Example: This week as the New York Jets made a trade for receiver Braylon Edwards, there was much excitement in Gotham over the acquisition that sent Chansi Stuckey to Cleveland. The Jets figure they have traded a slot-type receiver for a full-fledged No. 1 type receiver that can stretch the field.

“I think he’s a receiver who really draws attention," Jets coach Rex Ryan said. "In other words, you almost have to game plan specifically about someone with Braylon’s talent, and if you don’t, we’ll take advantage of that situation. That’s a guy with his type of size, speed, type of talent he has, it’s almost more of what defenses really can’t do to us anymore. Again, I think he’s just going to be just a huge part of our success.”

Obviously the Jets see Edwards as a major upgrade over Stuckey. ESPN's Scouts Inc. analyst Matt Williams, while noting Edwards drops a lot of passes, which he does, also agrees New York's new receiver is an upgrade over the previous one.

"That offense is now complete," Williamson told ESPN AFC East blogger and reporter Tim Graham, "and for the long haul, too."

My problem is that while the Jets and outside "experts" see Edwards as an obvious upgrade over Stuckey, the Dolphins apparently don't agree with that. While Ryan is saying Edwards is a player you "have to game plan specifically about," Sparano sees Stuckey and Edwards in the same light.

The coach the Edwards addition does not change one iota Miami's preparation.

"Stuckey was a pretty good player," Sparano said. "We thought he was a pretty good player. From our end it is just another weapon out there. Do you know how many weapons the team last week had? We sat here and talked about it, they had a bunch of them. And the team the week before? Every week there is a bunch of weapons out there and we need to prepare for them. From our end, the preparation really won’t change.”

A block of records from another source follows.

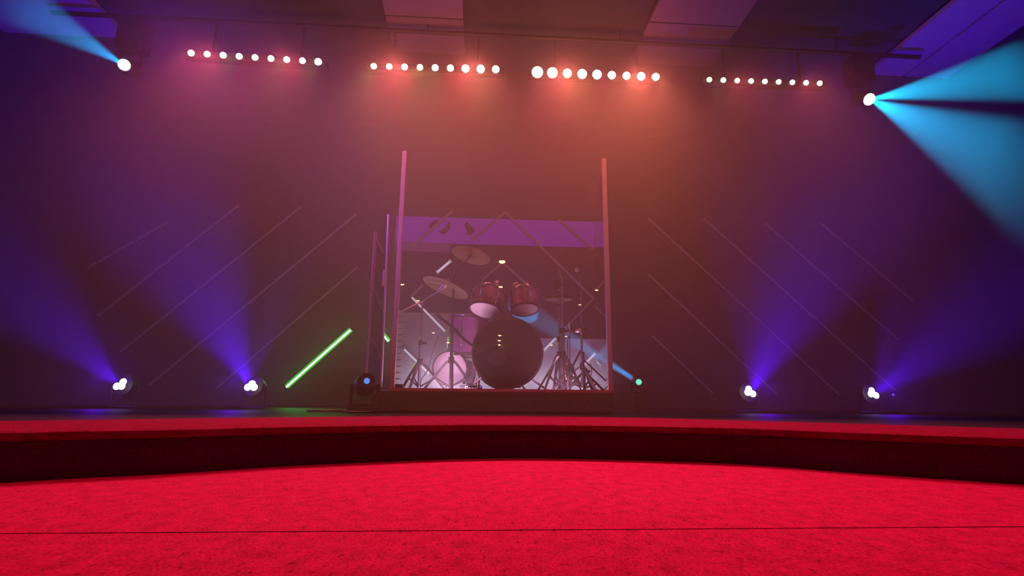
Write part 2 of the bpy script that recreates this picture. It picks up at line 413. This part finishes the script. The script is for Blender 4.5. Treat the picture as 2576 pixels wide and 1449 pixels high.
bm = B(); lathe(bm, [(0, 0), (.07, 0), (.07, .003), (0, .003)], at(1250, 900, 4.3615), (0, -1, 0), 28); obj('mic_port_patch', bm, 'patch', bd)
for dx in (-.2, .2):
    bm = B(); tube(bm, [(bc.x + dx, 4.5, bc.z - .2), (bc.x + dx * 1.7, 4.42, DK + .02)], .009); cyl(bm, (bc.x + dx * 1.7, 4.42, DK + .022), (bc.x + dx * 1.72, 4.41, DK), .012); obj('spur_leg', bm, 'chrome', bd)
# rack toms (their undersides face the audience)
def tilt(back, side):   # drum axis pointing from lower head to upper head
    return V((math.sin(side), math.sin(back) * math.cos(side), math.cos(back) * math.cos(side)))
tl = drum('rack_tom', 'larger left rack tom, bright milky underside facing out', at(1222, 783, 4.62), tilt(.33, .20), .146, .21, 'shell', 'head', group=RIMS)
tr = drum('rack_tom', 'smaller right rack tom, pinker underside facing out', at(1321, 781, 4.62), tilt(.33, -.06), .12, .20, 'shell', 'head', group=RIMS)
for t_, pts in ((tl, [(1262, 800), (1250, 760), (1250, 712), (1240, 722)]), (tr, [(1283, 800), (1290, 760), (1297, 716), (1312, 730)])):
    bm = B(); tube(bm, smooth_path([at(x, y, 4.72) for x, y in pts], 5), .011); obj('mounting_arm', bm, 'chrome', t_)
    bm = B(); p = at(pts[2][0], pts[2][1], 4.69); lathe(bm, [(0, -.03), (.018, -.028), (.028, -.01), (.028, .01), (.018, .028), (0, .03)], p, (1, -.4, .2), 16); obj('wing_clamp', bm, 'chrome', t_)
for t_, px in ((tl, (1249, 713)), (tr, (1326, 716))):
    bm = B(); p = at(*px, 4.60); lathe(bm, [(0, -.016), (.014, -.01), (.018, 0), (.014, .01), (0, .016)], p, (.3, -1, .3), 14); obj('wing_nut', bm, 'chrome', t_)
# floor tom
fc = at(1180, 897, 4.98)
ft = drum('floor_tom', 'deep magenta floor tom standing behind the bass drum on the left', fc, (0, 0, 1), .185, .37, 'ftshell', 'head', lugs=8)
for k in range(3):
    a = -PI / 2 + .5 + 2 * PI * k / 3; p = V((fc.x + math.cos(a) * .2, fc.y + math.sin(a) * .2, 0))
    bm = B(); tube(bm, [(p.x, p.y, fc.z + .22), (p.x, p.y, DK + .06), (p.x + math.cos(a) * .03, p.y + math.sin(a) * .03, DK + .01)], .006); cyl(bm, (p.x + math.cos(a) * .03, p.y + math.sin(a) * .03, DK), (p.x + math.cos(a) * .03, p.y + math.sin(a) * .03, DK + .025), .012); obj('leg', bm, 'chrome', ft)
# drum lying on its side, head to the audience
sd = drum('snare_drum', 'small drum lying on its side, pale pink head behind the tripod legs', at(1131, 927, 4.86), (.12, 1, .1), .155, .15, 'ftshell', 'head')
dr = drum('snare_drum', 'small pink-lit drum tucked between the lying drum and bass drum', at(1172, 934, 5.02), (-.25, 1, .05), .10, .14, 'ftshell', 'head')

# ---------------- cymbals and stands
def cymbal(name, label, c, n, r, m, cat='cymbal', group='cymbals of the drum kit'):
    n = V(n).normalized(); t = thing(name, label, cat, c, group)
    prof = [(0, .03), (r * .09, .028), (r * .17, .014), (r * .2, .008), (r * .6, .0), (r, -.012), (r, -.0145), (r * .6, -.0025), (r * .2, .0055), (r * .16, .012), (r * .08, .024), (0, .026)]
    bm = B(); lathe(bm, prof, c, n, 48); obj('bow', bm, m, t)
    bm = B(); lathe(bm, [(0, 0), (.02, 0), (.02, .012), (0, .012)], V(c) + n * .032, n, 16); obj('felt', bm, 'riser', t)
    bm = B(); lathe(bm, [(0, 0), (.008, 0), (.008, .02), (.014, .022), (.014, .03), (0, .032)], V(c) + n * .044, n, 10); obj('wing_nut', bm, 'chrome', t)
    return t
def tripod_stand(name, label, base, top, parts, m='chrome', leg_r=.20, hub=.17, brace=.30, cat='stand', rot=.4, pipe=.011, group='cymbal and microphone stands'):
    """parts: list of (name, [points], radius)"""
    base = V(base); top = V(top); t = thing(name, label, cat, base, group)
    bm = B(); cyl(bm, base + V((0, 0, .03)), base + (top - base) * .55, pipe + .003, n=12); obj('lower_tube', bm, m, t)
    bm = B(); cyl(bm, base + (top - base) * .5, top, pipe * .75, n=10); obj('upper_tube', bm, m, t)
    bm = B(); cyl(bm, base + (top - base) * .53 - V((0, 0, .02)), base + (top - base) * .53 + V((0, 0, .025)), pipe + .01, n=12)
    box(bm, base + (top - base) * .53 + V((.035, 0, 0)), (.04, .01, .022)); obj('height_clamp', bm, 'black', t)
    bm = B(); cyl(bm, base + V((0, 0, brace - .025)), base + V((0, 0, brace + .03)), pipe + .014, n=12); obj('leg_collar', bm, 'black', t)
    for k in range(3):
        a = rot + 2 * PI * k / 3; d = V((math.cos(a), math.sin(a), 0))
        foot = base + d * leg_r + V((0, 0, .012)); L = obj_leg(base, d, foot, hub, brace, m, t)
    for nm, pts, r in parts:
        bm = B(); tube(bm, pts, r, 8); obj(nm, bm, m, t)
    return t
def obj_leg(base, d, foot, hub, brace, m, t):
    bm = B(); s = V((-d.y, d.x, 0)) * .009
    topc = base + d * .02 + V((0, 0, brace))
    for sg in (-1, 1): tube(bm, [topc + s * sg, topc + d * .03 + s * sg - V((0, 0, .02)), foot + s * sg * .6], .0075, 6)
    mid = topc.lerp(foot, .55)
    tube(bm, [base + d * .015 + V((0, 0, .05)), mid], .0075, 6)
    o = obj('leg', bm, m, t)
    bm = B(); lathe(bm, [(0, -.014), (.014, -.012), (.018, 0), (.013, .016), (0, .02)], foot, d + V((0, 0, .6)), 10); obj('rubber_foot', bm, 'blackp', o)
    return o

cA = at(1186, 640, 4.75); cB = at(1122, 721, 4.62); cC = at(1406, 746, 4.95)
cymbal('crash_cymbal', 'highest cymbal, pinkish underside, over the left of the kit', cA, (.24, .16, 1), .185, 'cymbal')
cymbal('ride_cymbal', 'large tilted dull bronze cymbal left of the rack toms', cB, (.36, .13, 1), .215, 'cymbald')
cymbal('hi_hat_cymbal', 'dark hi-hat upper cymbal on the right side of the kit', cC, (0, .05, 1), .135, 'cymbald')
cymbal('hi_hat_cymbal', 'dark hi-hat lower cymbal directly beneath its twin', cC - V((0, 0, .045)), (0, .05, -1), .135, 'cymbald')
b1 = at(1141, 960, 4.60); b1.z = DK
p1 = at(1142, 694, 4.60); b1.x = p1.x
tripod_stand('cymbal_stand', 'tall boom stand with wide tripod legs in front of the lying drum', b1, p1,
    [('boom_arm', [p1, p1 + V((.06, .06, .1)), cA - V((0, 0, .0))], .007), ('lowered_arm', [at(1098, 790, 4.5), at(1140, 826, 4.45), at(1172, 858, 4.40), at(1192, 872, 4.33)], .013), ('arm_tip', [at(1192, 872, 4.33), at(1206, 887, 4.30)], .006)], m='black', leg_r=.27, brace=.27, rot=.62)
bm = B()
b2 = at(1062, 965, 4.72); b2.z = DK; p2 = at(1063, 758, 4.72); b2.x = p2.x
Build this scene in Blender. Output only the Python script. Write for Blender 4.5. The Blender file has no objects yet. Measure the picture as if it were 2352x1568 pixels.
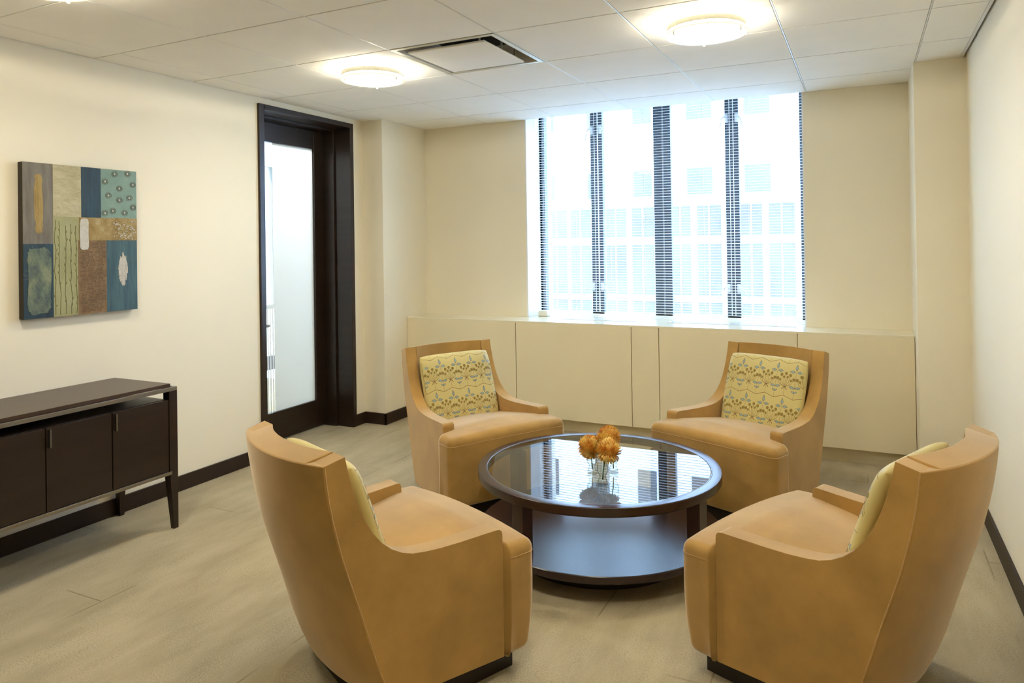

So clearly, Miami's evaluation of Edwards is that he is not necessarily special. New York's evaluation is that he was worth two draft picks and two players in trade.

One also has to look at Miami's attempts to improve their receiver corps this year when discussing this issue.

The Dolphins hit a home run on Bess as an undrafted free agent. They struck out on Ernest Wilford as a high-priced ($6 million guaranteed) unrestricted free agent. And it is too early to tell on 2009 draft picks Brian Hartline and Patrick Turner -- although Hartline is contributing and Turner is not.

And what about history?

We know that Parcells doesn't like tempermental wide receivers or those that might seem to become tempermental -- likely as good a reason as any why the Dolphins didn't buy into the Edwards trade talks.

Parcells didn't want Jerry Jones to sign Terrell Owens. Parcells didn't want the Patriots to draft Terry Glenn. He was overruled on both counts and eventually left both teams, in part, because of that overruling. Owens and Glenn did, for a time, produce bigtime for the Parcells teams that acquired them.

Glenn, matter of fact, was good enough that Parcells brought him to Dallas when he went there.

Meanwhile, name another outstanding receiver to have been uearthed by Parcells? Mark Ingram? Stephen Baker? Phil McConkey? Miles Austin? Patrick Crayton? Am I forgetting somebody?

The point is some solid football people have disagreed over the years with the Dolphins current brain trust on receiver decisions. And the brain trust has been wrong on some of the more notable decisions.

So it merits study what happens going forward with the Edwards trade, what happens going forward with Hartline and Turner, and what happens going forward with Miami's resolution to its receiver issues.

That will give us the answer whether there is a blind spot with that position ... or not.